Input material
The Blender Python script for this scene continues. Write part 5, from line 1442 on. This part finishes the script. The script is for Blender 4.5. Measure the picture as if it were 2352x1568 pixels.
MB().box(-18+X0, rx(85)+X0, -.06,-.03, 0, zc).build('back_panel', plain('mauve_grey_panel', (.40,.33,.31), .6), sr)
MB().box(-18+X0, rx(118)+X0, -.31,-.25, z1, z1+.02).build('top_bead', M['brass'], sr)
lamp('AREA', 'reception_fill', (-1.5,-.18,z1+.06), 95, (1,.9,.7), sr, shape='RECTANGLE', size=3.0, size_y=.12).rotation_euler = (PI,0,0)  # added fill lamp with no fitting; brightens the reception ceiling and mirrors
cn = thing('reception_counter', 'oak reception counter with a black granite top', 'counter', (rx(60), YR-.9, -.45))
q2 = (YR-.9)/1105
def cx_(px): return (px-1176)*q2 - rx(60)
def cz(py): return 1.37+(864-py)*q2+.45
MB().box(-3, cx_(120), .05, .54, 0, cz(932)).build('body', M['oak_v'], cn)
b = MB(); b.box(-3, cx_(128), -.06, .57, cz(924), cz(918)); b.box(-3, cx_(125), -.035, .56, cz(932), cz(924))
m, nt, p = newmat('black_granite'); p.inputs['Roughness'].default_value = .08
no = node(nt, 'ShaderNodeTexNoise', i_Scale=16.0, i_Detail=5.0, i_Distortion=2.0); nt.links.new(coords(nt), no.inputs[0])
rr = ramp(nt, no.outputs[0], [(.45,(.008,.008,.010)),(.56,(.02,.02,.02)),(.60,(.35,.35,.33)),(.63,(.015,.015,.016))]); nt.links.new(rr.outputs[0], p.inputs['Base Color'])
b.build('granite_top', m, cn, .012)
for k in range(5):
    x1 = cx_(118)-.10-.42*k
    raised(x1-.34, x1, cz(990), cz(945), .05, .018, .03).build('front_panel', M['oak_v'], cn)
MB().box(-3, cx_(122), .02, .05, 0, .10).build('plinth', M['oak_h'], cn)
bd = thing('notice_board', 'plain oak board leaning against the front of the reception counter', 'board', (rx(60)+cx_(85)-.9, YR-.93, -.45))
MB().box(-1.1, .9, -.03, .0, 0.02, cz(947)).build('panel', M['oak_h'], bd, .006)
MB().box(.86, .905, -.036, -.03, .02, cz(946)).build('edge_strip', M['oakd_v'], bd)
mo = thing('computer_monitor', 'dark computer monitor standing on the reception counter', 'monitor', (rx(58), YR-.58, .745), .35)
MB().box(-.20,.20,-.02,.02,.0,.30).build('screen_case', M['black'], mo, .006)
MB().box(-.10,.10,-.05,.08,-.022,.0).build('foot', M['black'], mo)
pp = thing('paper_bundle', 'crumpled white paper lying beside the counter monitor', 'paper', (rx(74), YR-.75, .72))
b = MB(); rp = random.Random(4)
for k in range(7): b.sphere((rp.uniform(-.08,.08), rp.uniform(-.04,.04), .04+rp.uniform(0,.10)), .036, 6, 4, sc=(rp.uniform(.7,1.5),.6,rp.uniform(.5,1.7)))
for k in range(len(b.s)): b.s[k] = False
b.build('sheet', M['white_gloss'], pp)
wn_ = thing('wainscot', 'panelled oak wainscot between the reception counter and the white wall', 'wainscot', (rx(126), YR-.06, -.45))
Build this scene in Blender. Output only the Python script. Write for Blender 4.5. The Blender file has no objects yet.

Objective
Every line of the data above should be copied exactly.

Solution to this problem
The Blender Python script for this scene continues. Write part 5, from line 1442 on. This part finishes the script. The script is for Blender 4.5. Measure the picture as if it were 2352x1568 pixels.
MB().box(-18+X0, rx(85)+X0, -.06,-.03, 0, zc).build('back_panel', plain('mauve_grey_panel', (.40,.33,.31), .6), sr)
MB().box(-18+X0, rx(118)+X0, -.31,-.25, z1, z1+.02).build('top_bead', M['brass'], sr)
lamp('AREA', 'reception_fill', (-1.5,-.18,z1+.06), 95, (1,.9,.7), sr, shape='RECTANGLE', size=3.0, size_y=.12).rotation_euler = (PI,0,0)  # added fill lamp with no fitting; brightens the reception ceiling and mirrors
cn = thing('reception_counter', 'oak reception counter with a black granite top', 'counter', (rx(60), YR-.9, -.45))
q2 = (YR-.9)/1105
def cx_(px): return (px-1176)*q2 - rx(60)
def cz(py): return 1.37+(864-py)*q2+.45
MB().box(-3, cx_(120), .05, .54, 0, cz(932)).build('body', M['oak_v'], cn)
b = MB(); b.box(-3, cx_(128), -.06, .57, cz(924), cz(918)); b.box(-3, cx_(125), -.035, .56, cz(932), cz(924))
m, nt, p = newmat('black_granite'); p.inputs['Roughness'].default_value = .08
no = node(nt, 'ShaderNodeTexNoise', i_Scale=16.0, i_Detail=5.0, i_Distortion=2.0); nt.links.new(coords(nt), no.inputs[0])
rr = ramp(nt, no.outputs[0], [(.45,(.008,.008,.010)),(.56,(.02,.02,.02)),(.60,(.35,.35,.33)),(.63,(.015,.015,.016))]); nt.links.new(rr.outputs[0], p.inputs['Base Color'])
b.build('granite_top', m, cn, .012)
for k in range(5):
    x1 = cx_(118)-.10-.42*k
    raised(x1-.34, x1, cz(990), cz(945), .05, .018, .03).build('front_panel', M['oak_v'], cn)
MB().box(-3, cx_(122), .02, .05, 0, .10).build('plinth', M['oak_h'], cn)
bd = thing('notice_board', 'plain oak board leaning against the front of the reception counter', 'board', (rx(60)+cx_(85)-.9, YR-.93, -.45))
MB().box(-1.1, .9, -.03, .0, 0.02, cz(947)).build('panel', M['oak_h'], bd, .006)
MB().box(.86, .905, -.036, -.03, .02, cz(946)).build('edge_strip', M['oakd_v'], bd)
mo = thing('computer_monitor', 'dark computer monitor standing on the reception counter', 'monitor', (rx(58), YR-.58, .745), .35)
MB().box(-.20,.20,-.02,.02,.0,.30).build('screen_case', M['black'], mo, .006)
MB().box(-.10,.10,-.05,.08,-.022,.0).build('foot', M['black'], mo)
pp = thing('paper_bundle', 'crumpled white paper lying beside the counter monitor', 'paper', (rx(74), YR-.75, .72))
b = MB(); rp = random.Random(4)
for k in range(7): b.sphere((rp.uniform(-.08,.08), rp.uniform(-.04,.04), .04+rp.uniform(0,.10)), .036, 6, 4, sc=(rp.uniform(.7,1.5),.6,rp.uniform(.5,1.7)))
for k in range(len(b.s)): b.s[k] = False
b.build('sheet', M['white_gloss'], pp)
wn_ = thing('wainscot', 'panelled oak wainscot between the reception counter and the white wall', 'wainscot', (rx(126), YR-.06, -.45))
Build this scene in Blender. Output only the Python script. Write for Blender 4.5. The Blender file has no objects yet.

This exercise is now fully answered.